Ser engenhoso em pegar os fatos novos —as notícias do dia— e encaixá-los em uma das narrativas dominantes é um trabalho em alta. Mostre que o seu lado está sempre certo e —mais importante— que o outro é um verdadeiro demônio. Dê à torcida tudo aquilo que ela quer. No limite mais baixo, até os fatos viram parte do jogo: forneça pretextos para rejeitar fatos indesejáveis e afirme com convicção fatos duvidosos —ou até patentemente falsos— que reforcem as convicções dos leitores. Você será amplamente recompensado; há mercado para quem for hábil nisso.

O mercado, contudo, não é o melhor guia para a verdade.

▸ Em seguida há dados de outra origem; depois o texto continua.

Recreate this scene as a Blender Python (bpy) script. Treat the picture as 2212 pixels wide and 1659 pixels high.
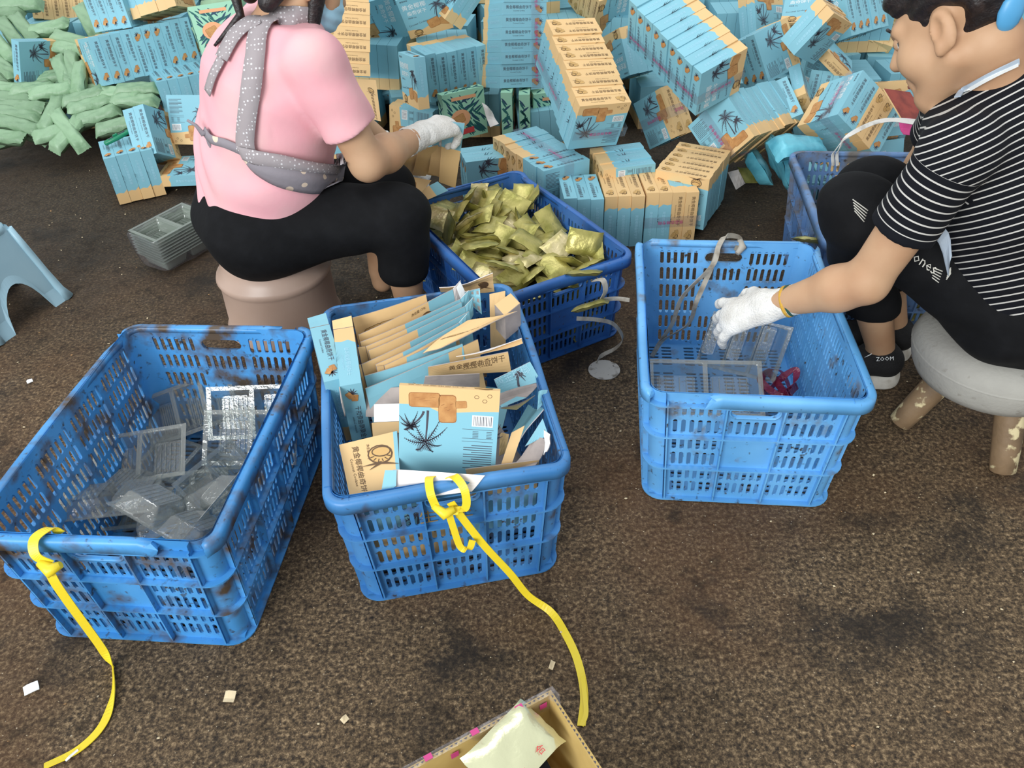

Ao menos não no curto prazo. O comentarista que estimula os preconceitos de seus leitores faz deles cidadãos e pessoas piores. Em um momento em que a divergência aumenta e em que narrativas muito simplórias são reproduzidas como verdadeiras armas de guerra ideológica, penso que a postura contrária agrega mais: mostrar os limites, as nuances e mesmo as falhas das narrativas. Instigar o leitor a interpretar a realidade sem se deixar instrumentalizar por algum projeto de poder. Defender aquilo que se crê ser o melhor, mas de forma honesta: priorizando argumentos e respeitando a realidade acima de tudo.

Se ajudei os leitores nessa direção ao longo de 2022, cumpri meu papel. E, com todos os defeitos e imperfeições, é o que seguirei tentando em 2023. Feliz ano novo!